Je confirme. Tout ce qui est écrit dans cet article, est malheureusement vrai. Nous qui étions des journalistes puis des dirigeants de la RTNB à cette époque, nous avons vraiment souffert. Le choix des informations, la collecte, le traitement et la diffusion des informations n’étaient pas choses faciles. N’oublions pas que des confrères ont été tués dans ce tourbillon : Alexis Bandyatuyaga, Pamphile Simbizi, Édouard Makomanya, etc. Notre principe à l’époque était simple: on est d’abord journaliste parce qu’on est vivant. Les martyrs, les saints et les héros qu’on nous poussait parfois à devenir, n’était pas du domaine d’accès à tout journaliste murundi. Rien qu’aller ouvrir les antennes de la radio nationale à 5h du matin, en passant par barricades des jeunes *sans échecs* lors des opérations dites « ville morte », ce n’était pas un pari gagné d’avance… L’histoire du journalisme au Burundi en dira des nouvelles.
Cher Gérard Mfuranzima,
Vous avez été mon Directeur à la radio nationale… Je me souviens effectivement que traverser la ville à 4 heures du matin quand on était affecté aux journaux de la « petite matinée » était toujours angoissant. Je me souviens aussi de Pamphile Simbizi, un collègue tué à Kamenge. Un garçon d’une grande douceur que j’avais connu à l’université.
Je me souviens des adieux à la morgue de l’hôpital Roi Khaled. Nous étions une petite poignée venus lui rendre hommage car la RTNB était déjà aussi gangrenée par la division ethnique. Je peux citer Prime Ndikumagenge aujourd’hui à la BBC.
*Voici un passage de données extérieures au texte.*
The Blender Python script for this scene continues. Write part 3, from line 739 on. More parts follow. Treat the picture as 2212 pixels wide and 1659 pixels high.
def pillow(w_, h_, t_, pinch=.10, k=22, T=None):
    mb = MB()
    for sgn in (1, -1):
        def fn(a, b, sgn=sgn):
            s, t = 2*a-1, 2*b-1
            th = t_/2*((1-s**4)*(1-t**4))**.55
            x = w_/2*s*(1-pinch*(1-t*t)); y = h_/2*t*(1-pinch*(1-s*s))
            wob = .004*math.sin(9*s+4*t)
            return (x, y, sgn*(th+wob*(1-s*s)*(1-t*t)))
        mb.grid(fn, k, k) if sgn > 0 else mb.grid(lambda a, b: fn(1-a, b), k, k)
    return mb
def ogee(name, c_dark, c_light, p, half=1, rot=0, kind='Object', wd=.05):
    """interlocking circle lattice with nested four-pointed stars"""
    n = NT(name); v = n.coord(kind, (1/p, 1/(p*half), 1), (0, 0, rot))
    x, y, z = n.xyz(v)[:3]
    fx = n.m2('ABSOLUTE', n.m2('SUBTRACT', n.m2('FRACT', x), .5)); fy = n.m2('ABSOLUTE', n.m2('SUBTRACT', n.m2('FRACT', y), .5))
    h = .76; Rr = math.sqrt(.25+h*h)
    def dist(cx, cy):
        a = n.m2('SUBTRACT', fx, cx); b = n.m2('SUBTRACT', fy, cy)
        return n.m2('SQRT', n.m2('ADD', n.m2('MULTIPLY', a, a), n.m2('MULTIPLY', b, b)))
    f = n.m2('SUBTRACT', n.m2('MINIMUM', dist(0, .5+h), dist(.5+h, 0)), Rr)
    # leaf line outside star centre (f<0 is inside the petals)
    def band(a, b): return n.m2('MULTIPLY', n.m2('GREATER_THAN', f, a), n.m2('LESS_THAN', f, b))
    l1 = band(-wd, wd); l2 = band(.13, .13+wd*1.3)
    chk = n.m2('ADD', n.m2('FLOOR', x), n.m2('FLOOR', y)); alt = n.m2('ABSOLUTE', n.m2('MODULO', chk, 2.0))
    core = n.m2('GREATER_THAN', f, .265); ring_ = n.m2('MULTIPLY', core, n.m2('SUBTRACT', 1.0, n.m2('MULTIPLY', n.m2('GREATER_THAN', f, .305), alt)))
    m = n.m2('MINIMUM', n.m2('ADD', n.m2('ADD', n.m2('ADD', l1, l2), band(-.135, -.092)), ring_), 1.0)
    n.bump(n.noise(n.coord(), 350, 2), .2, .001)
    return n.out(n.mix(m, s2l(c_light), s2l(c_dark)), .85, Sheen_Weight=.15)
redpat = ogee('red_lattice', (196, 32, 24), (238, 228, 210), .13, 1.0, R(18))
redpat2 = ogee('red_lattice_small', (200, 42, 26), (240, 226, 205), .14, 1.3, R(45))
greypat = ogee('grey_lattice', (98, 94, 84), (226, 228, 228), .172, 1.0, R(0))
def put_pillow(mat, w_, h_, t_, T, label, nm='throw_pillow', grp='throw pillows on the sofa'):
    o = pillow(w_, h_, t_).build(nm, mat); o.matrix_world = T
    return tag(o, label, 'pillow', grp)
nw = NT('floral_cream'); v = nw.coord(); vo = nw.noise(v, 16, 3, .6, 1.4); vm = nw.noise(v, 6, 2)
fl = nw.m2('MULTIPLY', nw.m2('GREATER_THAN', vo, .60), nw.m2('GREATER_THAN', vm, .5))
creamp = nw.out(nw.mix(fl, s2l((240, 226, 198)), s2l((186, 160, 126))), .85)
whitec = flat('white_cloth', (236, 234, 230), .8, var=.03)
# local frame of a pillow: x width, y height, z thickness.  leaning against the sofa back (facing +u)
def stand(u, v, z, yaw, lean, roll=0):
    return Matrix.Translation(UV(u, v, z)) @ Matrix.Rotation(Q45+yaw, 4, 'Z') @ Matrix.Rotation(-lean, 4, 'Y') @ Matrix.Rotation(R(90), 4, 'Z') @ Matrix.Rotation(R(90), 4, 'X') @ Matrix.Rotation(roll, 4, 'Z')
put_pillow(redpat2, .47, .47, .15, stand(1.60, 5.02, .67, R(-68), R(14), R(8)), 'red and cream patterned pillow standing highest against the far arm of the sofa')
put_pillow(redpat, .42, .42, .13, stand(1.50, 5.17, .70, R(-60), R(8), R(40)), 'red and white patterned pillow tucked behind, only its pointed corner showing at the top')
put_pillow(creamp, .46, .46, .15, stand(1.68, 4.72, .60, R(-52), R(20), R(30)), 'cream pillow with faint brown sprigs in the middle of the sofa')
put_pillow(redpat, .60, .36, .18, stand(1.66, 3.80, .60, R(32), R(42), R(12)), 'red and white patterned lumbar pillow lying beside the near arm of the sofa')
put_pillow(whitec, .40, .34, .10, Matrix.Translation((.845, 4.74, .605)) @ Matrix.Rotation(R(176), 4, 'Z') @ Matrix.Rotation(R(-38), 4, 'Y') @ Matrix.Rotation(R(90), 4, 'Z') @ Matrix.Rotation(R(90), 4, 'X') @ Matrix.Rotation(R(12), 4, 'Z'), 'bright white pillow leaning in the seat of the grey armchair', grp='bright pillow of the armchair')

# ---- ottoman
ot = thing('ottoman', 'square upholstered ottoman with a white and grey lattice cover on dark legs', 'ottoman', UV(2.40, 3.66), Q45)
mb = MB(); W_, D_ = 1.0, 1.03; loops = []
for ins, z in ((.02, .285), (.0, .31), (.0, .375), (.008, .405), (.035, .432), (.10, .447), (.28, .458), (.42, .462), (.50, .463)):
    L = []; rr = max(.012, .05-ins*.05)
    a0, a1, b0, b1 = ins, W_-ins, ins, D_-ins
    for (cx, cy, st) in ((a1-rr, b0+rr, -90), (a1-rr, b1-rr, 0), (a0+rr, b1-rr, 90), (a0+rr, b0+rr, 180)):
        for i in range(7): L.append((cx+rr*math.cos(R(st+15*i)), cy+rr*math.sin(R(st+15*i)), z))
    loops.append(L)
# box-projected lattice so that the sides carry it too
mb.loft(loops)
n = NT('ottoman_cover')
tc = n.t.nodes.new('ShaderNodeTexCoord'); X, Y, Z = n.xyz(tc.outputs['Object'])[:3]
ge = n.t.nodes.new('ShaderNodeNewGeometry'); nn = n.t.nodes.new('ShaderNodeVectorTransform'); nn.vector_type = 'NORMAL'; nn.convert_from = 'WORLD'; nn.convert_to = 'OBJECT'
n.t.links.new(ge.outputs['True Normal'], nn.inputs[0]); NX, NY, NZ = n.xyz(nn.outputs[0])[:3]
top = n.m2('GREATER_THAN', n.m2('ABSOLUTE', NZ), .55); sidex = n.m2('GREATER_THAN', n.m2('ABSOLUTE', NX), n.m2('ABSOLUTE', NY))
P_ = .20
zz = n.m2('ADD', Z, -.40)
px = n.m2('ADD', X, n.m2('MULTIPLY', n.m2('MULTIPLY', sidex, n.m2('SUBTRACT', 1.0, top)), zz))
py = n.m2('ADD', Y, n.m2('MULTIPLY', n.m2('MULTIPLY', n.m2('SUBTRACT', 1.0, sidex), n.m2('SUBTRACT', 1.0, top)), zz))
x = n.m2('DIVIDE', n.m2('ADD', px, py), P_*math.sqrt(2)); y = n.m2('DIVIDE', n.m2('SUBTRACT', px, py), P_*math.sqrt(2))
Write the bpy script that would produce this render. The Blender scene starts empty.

Ses proches, très émus par notre présence, nous ont demandé de ne pas les suivre pour l’enterrement car c’était trop risqué avec nos « faciès ». Il fallait traverser Kanyosha… La balkanisation touchait les funérailles.Une période terrible.
Antoine Kaburahe
Merci pour cet éclairage sur ce passé médiatique récent du 🇧🇮. À ceux ( certains extrêmistes sorciers) qui accusaient Ndadaye de tous les maux (élections truquées, génocide et autres), quels sont vos arguments à présent?